TASK OBJECTIVE: Pick out each line in these entries that contains the string "part".

PROVIDED INFORMATION:
------

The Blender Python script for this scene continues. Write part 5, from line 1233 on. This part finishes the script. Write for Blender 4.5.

------

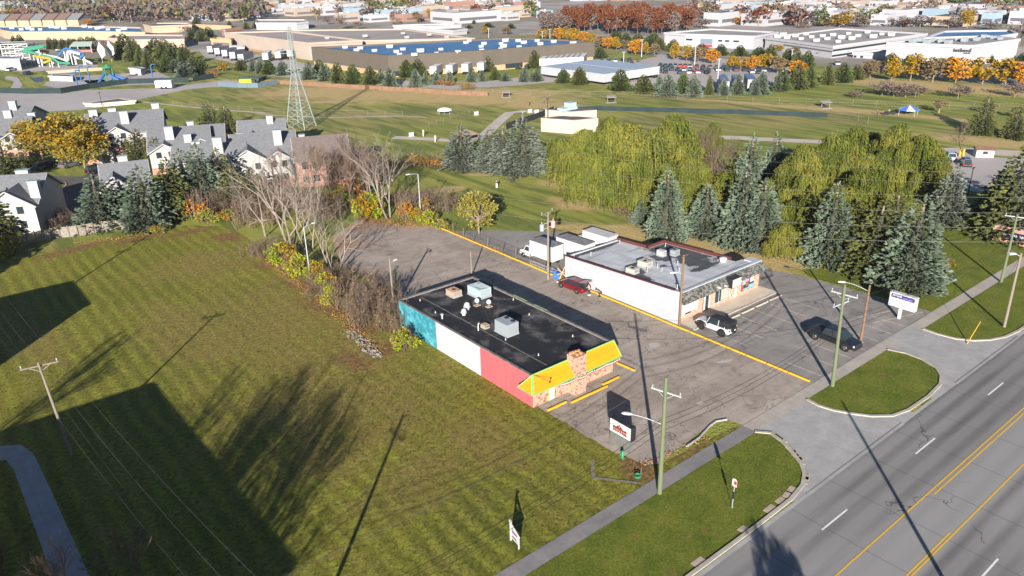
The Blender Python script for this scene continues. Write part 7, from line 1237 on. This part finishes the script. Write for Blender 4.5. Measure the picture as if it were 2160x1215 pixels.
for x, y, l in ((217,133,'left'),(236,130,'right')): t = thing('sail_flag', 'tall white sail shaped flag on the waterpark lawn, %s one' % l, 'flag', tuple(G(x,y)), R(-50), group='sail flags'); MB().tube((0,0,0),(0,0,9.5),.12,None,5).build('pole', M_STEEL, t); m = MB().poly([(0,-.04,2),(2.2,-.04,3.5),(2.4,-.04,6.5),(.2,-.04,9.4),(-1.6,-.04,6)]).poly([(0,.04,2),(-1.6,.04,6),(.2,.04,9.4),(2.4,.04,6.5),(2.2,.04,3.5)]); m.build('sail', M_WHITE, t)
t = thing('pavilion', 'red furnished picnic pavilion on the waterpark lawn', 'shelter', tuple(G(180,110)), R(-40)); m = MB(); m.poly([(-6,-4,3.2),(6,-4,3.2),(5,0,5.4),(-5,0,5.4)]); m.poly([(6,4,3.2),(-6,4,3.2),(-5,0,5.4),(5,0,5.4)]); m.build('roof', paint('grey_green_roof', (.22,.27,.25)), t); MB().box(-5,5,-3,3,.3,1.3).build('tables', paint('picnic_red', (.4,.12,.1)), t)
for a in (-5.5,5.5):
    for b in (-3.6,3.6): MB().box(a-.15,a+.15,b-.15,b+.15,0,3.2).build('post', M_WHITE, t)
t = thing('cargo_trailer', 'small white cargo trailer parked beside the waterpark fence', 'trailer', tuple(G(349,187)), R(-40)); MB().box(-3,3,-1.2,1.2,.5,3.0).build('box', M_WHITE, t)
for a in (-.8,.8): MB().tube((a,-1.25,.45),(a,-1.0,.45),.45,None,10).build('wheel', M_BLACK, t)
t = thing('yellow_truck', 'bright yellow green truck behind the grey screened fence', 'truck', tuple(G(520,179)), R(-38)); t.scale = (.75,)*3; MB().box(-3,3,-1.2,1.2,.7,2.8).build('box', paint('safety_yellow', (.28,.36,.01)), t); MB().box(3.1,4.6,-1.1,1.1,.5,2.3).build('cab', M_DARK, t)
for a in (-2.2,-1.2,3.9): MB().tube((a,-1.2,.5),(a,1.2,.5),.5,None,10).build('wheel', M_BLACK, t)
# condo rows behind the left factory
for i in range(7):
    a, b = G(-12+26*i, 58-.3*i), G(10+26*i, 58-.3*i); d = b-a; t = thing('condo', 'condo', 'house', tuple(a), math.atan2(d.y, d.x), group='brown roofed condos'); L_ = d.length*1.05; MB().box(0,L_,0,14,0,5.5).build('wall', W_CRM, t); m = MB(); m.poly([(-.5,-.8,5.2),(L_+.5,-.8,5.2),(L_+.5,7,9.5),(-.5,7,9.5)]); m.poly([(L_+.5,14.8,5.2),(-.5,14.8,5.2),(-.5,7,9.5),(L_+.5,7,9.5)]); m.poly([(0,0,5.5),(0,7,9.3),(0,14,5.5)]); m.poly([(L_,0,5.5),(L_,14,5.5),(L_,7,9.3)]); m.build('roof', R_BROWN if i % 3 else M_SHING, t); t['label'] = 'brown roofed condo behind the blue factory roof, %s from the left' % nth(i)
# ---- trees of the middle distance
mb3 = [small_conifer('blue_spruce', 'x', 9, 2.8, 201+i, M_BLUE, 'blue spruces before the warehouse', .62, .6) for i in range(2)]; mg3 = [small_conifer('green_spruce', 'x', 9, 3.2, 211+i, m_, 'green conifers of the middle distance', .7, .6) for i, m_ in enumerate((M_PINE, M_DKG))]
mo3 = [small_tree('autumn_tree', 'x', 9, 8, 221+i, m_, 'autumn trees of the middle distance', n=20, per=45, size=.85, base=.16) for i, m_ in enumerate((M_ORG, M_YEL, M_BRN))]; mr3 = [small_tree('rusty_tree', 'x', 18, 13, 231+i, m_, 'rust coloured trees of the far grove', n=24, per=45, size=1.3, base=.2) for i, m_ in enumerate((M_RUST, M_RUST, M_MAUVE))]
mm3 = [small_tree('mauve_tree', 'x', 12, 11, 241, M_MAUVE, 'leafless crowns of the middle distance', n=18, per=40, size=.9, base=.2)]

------

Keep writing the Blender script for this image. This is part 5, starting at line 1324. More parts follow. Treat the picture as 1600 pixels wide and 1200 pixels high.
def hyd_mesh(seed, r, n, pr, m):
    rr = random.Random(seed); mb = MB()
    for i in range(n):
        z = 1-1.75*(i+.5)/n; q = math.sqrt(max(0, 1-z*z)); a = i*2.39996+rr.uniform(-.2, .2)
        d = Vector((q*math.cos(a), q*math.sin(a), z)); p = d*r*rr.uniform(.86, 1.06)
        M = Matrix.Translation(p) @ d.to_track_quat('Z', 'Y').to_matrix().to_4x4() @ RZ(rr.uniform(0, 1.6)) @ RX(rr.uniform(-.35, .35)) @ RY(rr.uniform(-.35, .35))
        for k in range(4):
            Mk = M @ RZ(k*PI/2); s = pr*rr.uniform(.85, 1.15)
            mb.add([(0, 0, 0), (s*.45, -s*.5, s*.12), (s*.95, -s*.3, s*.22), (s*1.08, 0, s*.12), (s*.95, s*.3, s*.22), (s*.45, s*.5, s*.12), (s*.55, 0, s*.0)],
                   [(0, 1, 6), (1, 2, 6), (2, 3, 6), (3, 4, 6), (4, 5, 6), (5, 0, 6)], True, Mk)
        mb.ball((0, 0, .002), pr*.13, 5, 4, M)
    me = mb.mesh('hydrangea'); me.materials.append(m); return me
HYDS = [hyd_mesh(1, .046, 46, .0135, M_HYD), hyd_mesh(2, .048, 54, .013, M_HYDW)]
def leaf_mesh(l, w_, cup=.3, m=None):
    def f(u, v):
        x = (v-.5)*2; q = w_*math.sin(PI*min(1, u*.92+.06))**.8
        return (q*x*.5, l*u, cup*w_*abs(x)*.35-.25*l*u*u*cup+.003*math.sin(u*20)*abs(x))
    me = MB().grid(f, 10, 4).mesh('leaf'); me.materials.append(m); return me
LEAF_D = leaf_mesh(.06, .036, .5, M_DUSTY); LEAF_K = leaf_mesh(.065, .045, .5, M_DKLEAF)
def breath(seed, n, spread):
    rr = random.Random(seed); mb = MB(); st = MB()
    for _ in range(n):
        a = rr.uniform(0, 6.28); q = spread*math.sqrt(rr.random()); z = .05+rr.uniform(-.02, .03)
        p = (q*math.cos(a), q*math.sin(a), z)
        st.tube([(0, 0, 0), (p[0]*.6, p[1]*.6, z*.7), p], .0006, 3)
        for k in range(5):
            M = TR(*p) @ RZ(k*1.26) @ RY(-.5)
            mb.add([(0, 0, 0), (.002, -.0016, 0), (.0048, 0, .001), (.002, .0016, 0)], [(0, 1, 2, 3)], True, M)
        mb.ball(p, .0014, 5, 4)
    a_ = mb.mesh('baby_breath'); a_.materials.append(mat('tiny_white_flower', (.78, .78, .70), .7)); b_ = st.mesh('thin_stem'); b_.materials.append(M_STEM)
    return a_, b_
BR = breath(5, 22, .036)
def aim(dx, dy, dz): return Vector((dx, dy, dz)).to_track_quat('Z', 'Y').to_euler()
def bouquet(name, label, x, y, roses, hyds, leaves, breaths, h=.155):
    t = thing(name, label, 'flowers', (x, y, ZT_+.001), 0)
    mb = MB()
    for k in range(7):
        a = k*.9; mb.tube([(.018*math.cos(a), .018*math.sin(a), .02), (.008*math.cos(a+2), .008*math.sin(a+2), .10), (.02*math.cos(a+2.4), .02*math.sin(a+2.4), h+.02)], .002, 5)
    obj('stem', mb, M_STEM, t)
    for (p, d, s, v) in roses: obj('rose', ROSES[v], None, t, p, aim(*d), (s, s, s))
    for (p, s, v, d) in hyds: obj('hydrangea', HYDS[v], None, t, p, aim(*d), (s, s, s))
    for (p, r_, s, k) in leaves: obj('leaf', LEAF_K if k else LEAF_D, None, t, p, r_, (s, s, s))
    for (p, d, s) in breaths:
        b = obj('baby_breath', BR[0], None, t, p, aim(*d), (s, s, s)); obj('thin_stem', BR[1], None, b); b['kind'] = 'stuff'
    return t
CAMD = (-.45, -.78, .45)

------

EXERCISE ANSWER:
The Blender Python script for this scene continues. Write part 5, from line 1233 on. This part finishes the script. Write for Blender 4.5.
The Blender Python script for this scene continues. Write part 7, from line 1237 on. This part finishes the script. Write for Blender 4.5. Measure the picture as if it were 2160x1215 pixels.
Keep writing the Blender script for this image. This is part 5, starting at line 1324. More parts follow. Treat the picture as 1600 pixels wide and 1200 pixels high.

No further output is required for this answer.